A house or a condo is more than a place to sleep and go to after a long day at work. When a family moves into a house, they turn it into a home, a refuge from the world. A national poll in 2018 showed that 75% of Canadians believe that a middle-class family should be able to own a home, but 76% of Canadians think that without change only the rich will be able to afford a home in a neighborhood that they want to live in. Despite this, home ownership is becoming increasingly difficult for every day Canadians, and the Liberal government under Justin Trudeau is making it even harder.
In October 2016, the Liberal government introduced changes to Canadian mortgage rules, which made it more difficult for Canadians to qualify for a mortgage.
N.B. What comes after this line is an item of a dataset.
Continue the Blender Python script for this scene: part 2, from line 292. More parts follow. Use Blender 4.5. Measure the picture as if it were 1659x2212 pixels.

The changes were designed to deal with rising housing prices in Toronto and Vancouver, without consideration for the impact on the rest of the country. The changes, which were implemented without consultation, have been a failure. While they were designed to deal with situations in Toronto and Vancouver, the one-size-fits-all approach is hurting housing markets across the country. These changes have made it much more difficult for first-time home buyers to buy a home. They have also hurt the residential construction industry across the country, which is a key economic driver in every community in Canada, creating 1.2 million jobs and creating $150.9 billion in economic activity. It has been clear for some time that the Liberals’ policy hasn’t been working.
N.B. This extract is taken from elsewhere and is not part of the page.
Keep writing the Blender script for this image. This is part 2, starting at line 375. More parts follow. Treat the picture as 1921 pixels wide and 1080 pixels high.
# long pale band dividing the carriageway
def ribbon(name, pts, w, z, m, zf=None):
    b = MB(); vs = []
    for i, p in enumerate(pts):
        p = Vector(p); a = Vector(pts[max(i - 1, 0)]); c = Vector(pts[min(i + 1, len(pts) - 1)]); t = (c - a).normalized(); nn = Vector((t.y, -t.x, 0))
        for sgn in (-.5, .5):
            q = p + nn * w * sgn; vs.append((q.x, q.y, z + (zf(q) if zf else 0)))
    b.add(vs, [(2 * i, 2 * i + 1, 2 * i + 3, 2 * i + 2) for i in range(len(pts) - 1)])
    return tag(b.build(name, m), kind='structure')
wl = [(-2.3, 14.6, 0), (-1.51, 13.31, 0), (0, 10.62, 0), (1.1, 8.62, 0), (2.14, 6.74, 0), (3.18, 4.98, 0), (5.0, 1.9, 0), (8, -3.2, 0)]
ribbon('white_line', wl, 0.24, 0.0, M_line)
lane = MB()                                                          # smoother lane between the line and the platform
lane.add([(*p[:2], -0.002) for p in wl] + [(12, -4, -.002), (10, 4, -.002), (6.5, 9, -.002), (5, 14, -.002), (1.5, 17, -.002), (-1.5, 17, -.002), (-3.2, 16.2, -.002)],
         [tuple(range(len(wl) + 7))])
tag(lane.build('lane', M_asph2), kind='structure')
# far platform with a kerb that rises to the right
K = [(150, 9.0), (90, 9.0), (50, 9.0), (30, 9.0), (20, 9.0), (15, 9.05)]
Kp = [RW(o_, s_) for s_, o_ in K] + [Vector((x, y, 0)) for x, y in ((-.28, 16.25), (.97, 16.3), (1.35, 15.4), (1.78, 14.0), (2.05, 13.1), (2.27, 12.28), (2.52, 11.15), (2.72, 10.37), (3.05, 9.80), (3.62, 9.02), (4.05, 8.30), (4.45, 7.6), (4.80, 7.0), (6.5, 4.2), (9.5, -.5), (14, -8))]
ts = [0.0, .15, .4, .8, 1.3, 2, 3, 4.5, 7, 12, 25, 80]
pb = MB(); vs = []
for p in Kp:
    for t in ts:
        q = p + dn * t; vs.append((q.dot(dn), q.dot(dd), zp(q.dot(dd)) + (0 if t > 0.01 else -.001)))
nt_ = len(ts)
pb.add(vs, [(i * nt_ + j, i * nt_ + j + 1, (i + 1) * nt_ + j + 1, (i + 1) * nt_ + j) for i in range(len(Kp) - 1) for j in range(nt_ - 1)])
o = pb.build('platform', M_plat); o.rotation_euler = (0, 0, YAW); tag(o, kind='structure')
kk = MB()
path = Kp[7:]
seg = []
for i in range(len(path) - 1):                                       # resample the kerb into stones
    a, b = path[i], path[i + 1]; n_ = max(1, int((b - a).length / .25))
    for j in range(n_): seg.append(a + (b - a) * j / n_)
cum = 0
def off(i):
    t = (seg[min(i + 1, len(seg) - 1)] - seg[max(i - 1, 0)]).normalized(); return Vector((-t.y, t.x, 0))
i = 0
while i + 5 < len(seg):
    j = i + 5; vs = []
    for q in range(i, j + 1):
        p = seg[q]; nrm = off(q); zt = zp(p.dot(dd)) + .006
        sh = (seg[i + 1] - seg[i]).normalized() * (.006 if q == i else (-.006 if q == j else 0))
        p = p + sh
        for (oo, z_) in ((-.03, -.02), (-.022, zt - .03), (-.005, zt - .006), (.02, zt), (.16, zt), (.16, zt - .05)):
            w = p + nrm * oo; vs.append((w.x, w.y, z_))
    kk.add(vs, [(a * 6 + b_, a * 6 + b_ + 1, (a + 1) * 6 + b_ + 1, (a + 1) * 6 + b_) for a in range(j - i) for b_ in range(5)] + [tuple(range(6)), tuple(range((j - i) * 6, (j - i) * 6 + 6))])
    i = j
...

Instead of fixing their mistakes in the 2019 budget, the Liberal government tried to apply a band aid. The Liberals implemented a First-Time Home Buyer Incentive, which loans 5% on existing houses and 10% on new builds, to households making less than $120,000, on mortgages that are insured by the Canada Mortgage and Housing Corp. and no more than four times the household’s total income. These loans are paid back when the house is sold. Unfortunately, while it looks good on paper, it would have virtually no effect in the most expensive housing markets, like Vancouver or Toronto.
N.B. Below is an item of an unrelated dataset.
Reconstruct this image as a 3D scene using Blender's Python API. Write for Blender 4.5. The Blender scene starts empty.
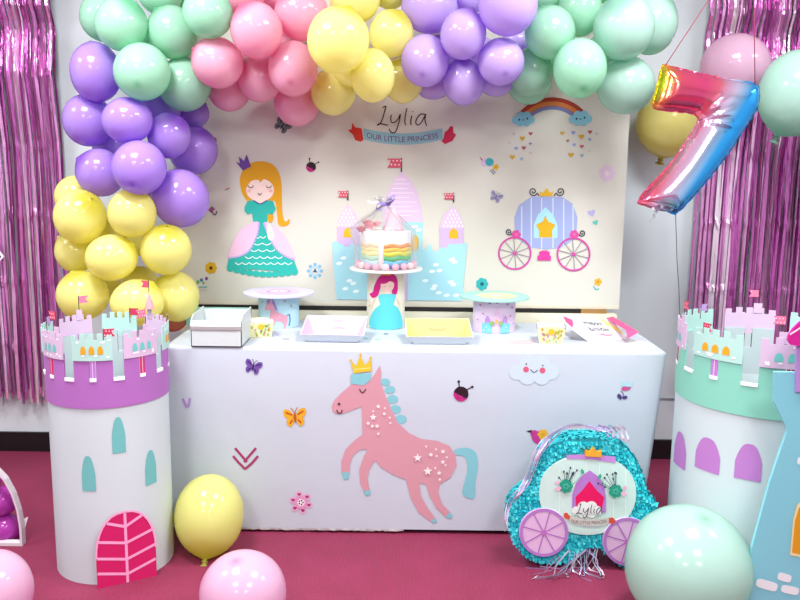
import bpy, bmesh, math, random
from mathutils import Vector, Matrix, Euler
from mathutils.geometry import delaunay_2d_cdt
PI = math.pi
C = bpy.context.scene.collection
SC = bpy.context.scene

# ---------------------------------------------------------------- camera, light, exposure
FPX = 800.0
CAM = Vector((0, 0, 1.42))
CROT = (Matrix.Rotation(math.radians(80.95), 3, 'X') @ Matrix.Rotation(math.radians(0.7), 3, 'Z'))
cd = bpy.data.cameras.new('camera'); cam = bpy.data.objects.new('camera', cd); C.objects.link(cam)
cd.sensor_width = 36; cd.lens = FPX / 800 * 36; cd.clip_start = .05
cam.matrix_world = Matrix.Translation(CAM) @ CROT.to_4x4()
SC.camera = cam
w = bpy.data.worlds.new('world'); SC.world = w; w.use_nodes = True
w.node_tree.nodes['Background'].inputs[0].default_value = (.9, .95, 1, 1)
w.node_tree.nodes['Background'].inputs[1].default_value = .5
def area(name, loc, size, power, col=(1, .985, .96)):
    l = bpy.data.lights.new(name, 'AREA'); l.shape = 'RECTANGLE'; l.size, l.size_y = size; l.energy = power; l.color = col
    o = bpy.data.objects.new(name, l); C.objects.link(o); o.location = loc
for lx in (-1.15, .95):
    for ly, pw in ((2.1, 44), (.2, 34), (-1.8, 26)):
        area('ceiling_or_fill_lamp', (lx, ly, 2.74), (.6, .6), pw, (.95, .99, 1))
for lx in (-2.65, 2.65):
    area('ceiling_or_fill_lamp', (lx, 2.3, 2.74), (.6, .6), 20, (.95, .99, 1))  # unseen side fills, added to brighten the walls and curtains
SC.view_settings.view_transform = 'Standard'
SC.view_settings.look = 'None'
SC.view_settings.gamma = 1
SC.view_settings.exposure = .48
SC.cycles.max_bounces = 8
SC.cycles.diffuse_bounces = 4
SC.cycles.transparent_max_bounces = 12
SC.cycles.sample_clamp_indirect = 6
SC.cycles.caustics_reflective = False
SC.cycles.caustics_refractive = False

def ray(px, py):
    return CROT @ Vector(((px - 400) / FPX, (300 - py) / FPX, -1))
def P(px, py, Y):                       # the point of the upright plane y = Y that is seen at a pixel
    d = ray(px, py); return CAM + d * ((Y - CAM.y) / d.y)
def G(px, py, z=0.0):                   # the point of the level plane at height z
    d = ray(px, py); return CAM + d * ((z - CAM.z) / d.z)
def dep(p): return -(CROT.transposed() @ (p - CAM)).z
def S(p): return dep(p) / FPX           # metres per pixel there

# ---------------------------------------------------------------- materials
def lin(c):
    if isinstance(c, str):
        c = [int(c[i:i + 2], 16) / 255 for i in (0, 2, 4)]
    return tuple(x / 12.92 if x <= .04045 else ((x + .055) / 1.055) ** 2.4 for x in c) + (1,)
MC = {}
def mat(col, rough=.55, metal=0.0, spec=.5, **k):
    key = (str(col), rough, metal, spec, tuple(sorted(k.items())))
    if key in MC: return MC[key]
    m = bpy.data.materials.new('m_' + str(col)); m.use_nodes = True
    n = m.node_tree.nodes; L = m.node_tree.links; b = n['Principled BSDF']
    b.inputs['Base Color'].default_value = lin(col)
    b.inputs['Roughness'].default_value = rough
    b.inputs['Metallic'].default_value = metal
    b.inputs['Specular IOR Level'].default_value = spec
    if 'coat' in k: b.inputs['Coat Weight'].default_value = k['coat']; b.inputs['Coat Roughness'].default_value = .06
    if 'alpha' in k: b.inputs['Alpha'].default_value = k['alpha']
    if 'bump' in k:
        t = n.new('ShaderNodeTexNoise'); t.inputs['Scale'].default_value = k.get('bscale', 30); t.inputs['Detail'].default_value = 3
        tc = n.new('ShaderNodeTexCoord'); L.new(tc.outputs['Object'], t.inputs['Vector'])
        bp = n.new('ShaderNodeBump'); bp.inputs['Strength'].default_value = k['bump']; bp.inputs['Distance'].default_value = k.get('bdist', .01)
        L.new(t.outputs['Fac'], bp.inputs['Height']); L.new(bp.outputs['Normal'], b.inputs['Normal'])
    if 'trans' in k:
        tr = n.new('ShaderNodeBsdfTranslucent'); tr.inputs['Color'].default_value = lin(k.get('tcol', col))
        mx = n.new('ShaderNodeMixShader'); mx.inputs[0].default_value = k['trans']
        L.new(b.outputs[0], mx.inputs[1]); L.new(tr.outputs[0], mx.inputs[2]); L.new(mx.outputs[0], n['Material Output'].inputs[0])
    MC[key] = m
    return m
def paper(c): return mat(c, .6, 0, .25)

# ---------------------------------------------------------------- mesh builder
class MB:
    def __init__(s): s.v = []; s.f = []; s.mi = []; s.ms = []
    def slot(s, m):
        if m not in s.ms: s.ms.append(m)
        return s.ms.index(m)
    def face(s, pts, m):
        b = len(s.v); s.v += [Vector(p) for p in pts]; s.f.append(tuple(range(b, b + len(pts)))); s.mi.append(s.slot(m))
    def grid(s, rows, m, closed=False):            # rows of points, shared vertices
        b = len(s.v); n = len(rows[0]); k = s.slot(m)
        for r in rows: s.v += [Vector(p) for p in r]
        for i in range(len(rows) - 1):
            for j in range(n if closed else n - 1):
                j2 = (j + 1) % n
                s.f.append((b + i * n + j, b + i * n + j2, b + (i + 1) * n + j2, b + (i + 1) * n + j)); s.mi.append(k)
        return b
    def cap(s, idx, m): s.f.append(tuple(idx)); s.mi.append(s.slot(m))
    def box(s, lo, hi, m, M=None):
        x0, y0, z0 = lo; x1, y1, z1 = hi
        p = [Vector(q) for q in ((x0, y0, z0), (x1, y0, z0), (x1, y1, z0), (x0, y1, z0), (x0, y0, z1), (x1, y0, z1), (x1, y1, z1), (x0, y1, z1))]
        if M is not None: p = [M @ q for q in p]
        b = len(s.v); s.v += p; k = s.slot(m)
        for f in ((0, 3, 2, 1), (4, 5, 6, 7), (0, 1, 5, 4), (1, 2, 6, 5), (2, 3, 7, 6), (3, 0, 4, 7)):
            s.f.append(tuple(b + i for i in f)); s.mi.append(k)
    def lathe(s, prof, m, c=(0, 0, 0), n=40, caps=True):
        c = Vector(c)
        rows = [[c + Vector((r * math.cos(2 * PI * j / n), r * math.sin(2 * PI * j / n), z)) for j in range(n)] for r, z in prof]
        b = s.grid(rows, m, True)
        if caps:
            s.cap([b + j for j in range(n)][::-1], m); s.cap([b + (len(prof) - 1) * n + j for j in range(n)], m)
    def tube(s, pts, r, m, n=8):
        pts = [Vector(p) for p in pts]; rows = []
        for i, p in enumerate(pts):
            t = (pts[min(i + 1, len(pts) - 1)] - pts[max(i - 1, 0)]).normalized()
            a = t.cross(Vector((0, 0, 1)))
            if a.length < .01: a = t.cross(Vector((1, 0, 0)))
            a.normalize(); bb = t.cross(a); rr = r[i] if isinstance(r, (list, tuple)) else r
            rows.append([p + (a * math.cos(2 * PI * j / n) + bb * math.sin(2 * PI * j / n)) * rr for j in range(n)])
        b = s.grid(rows, m, True)
        s.cap([b + j for j in range(n)][::-1], m); s.cap([b + (len(pts) - 1) * n + j for j in range(n)], m)
    def ball(s, c, r, m, n=16, sq=(1, 1, 1)):
        c = Vector(c); rows = []
        for i in range(n // 2 + 1):
            a = PI * i / (n // 2); q = max(math.sin(a), .002)
            rows.append([c + Vector((r * sq[0] * q * math.cos(2 * PI * j / n), r * sq[1] * q * math.sin(2 * PI * j / n), r * sq[2] * math.cos(a))) for j in range(n)])
        s.grid(rows, m, True)
    def slab(s, front, off, m, mside=None):        # an outline and its copy pushed by off, closed
        front = [Vector(p) for p in front]; back = [p + Vector(off) for p in front]; n = len(front)
        s.face(front, m); s.face(back[::-1], mside or m)
        for i in range(n):
            j = (i + 1) % n; s.face([front[i], back[i], back[j], front[j]], mside or m)
    def strip(s, pts, side, m):                    # ribbon: centre line and half-width vectors
        s.grid([[Vector(p) - Vector(q), Vector(p) + Vector(q)] for p, q in zip(pts, side)], m)
    def build(s, name, parent=None, smooth=False, angle=None):
        o0 = parent_loc(parent)
        me = bpy.data.meshes.new(name)
        me.from_pydata([tuple(p - o0) for p in s.v], [], s.f); me.update()
        for m in s.ms: me.materials.append(m)
        me.polygons.foreach_set('material_index', s.mi)
        if smooth:
            me.polygons.foreach_set('use_smooth', [True] * len(me.polygons))
            if angle: me.set_sharp_from_angle(angle=math.radians(angle))
        o = bpy.data.objects.new(name, me); C.objects.link(o)
        if parent: o.parent = parent
        return o
ORG = {}
def parent_loc(p):
    v = Vector((0, 0, 0))
    while p is not None:
        v += Vector(p.location); p = p.parent
    return v
def thing(name, label, cat, loc=(0, 0, 0), group=None):
    o = bpy.data.objects.new(name, None); C.objects.link(o); o.location = loc; o.empty_display_size = .05
    return tag(o, label, cat, group)
def tag(o, label, cat, group=None):
    o['label'] = label; o['category'] = cat; o['kind'] = 'thing'
    if group: o['group'] = group
    return o
def recentre(o, loc):                              # move a mesh's origin without moving the mesh
    loc = Vector(loc); o.data.transform(Matrix.Translation(-loc)); o.location = loc; return o
def struct(o): o['kind'] = 'structure'; return o
def stuff(o): o['kind'] = 'stuff'; return o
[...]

Secondly the Liberals’ increased the RRSP withdrawal limit for the Home Buyers’ Plan to $35,000, but have pushed the dream of homeownership further away by making it harder to save for a down payment by increasing taxes. 80% of middle class Canadians are paying higher taxes under the Liberals, and nearly half of all Canadians are within $200 of being unable to pay their bills at the end of the month. Letting Canadians use more of their savings to buy a home, while nickel and diming them so that it is impossible to save isn’t a solution. Canadians need a real plan, that accounts for the complexities of the various regions and markets, and for life to be more affordable, so that first-time homebuyers can realize their dream of home ownership.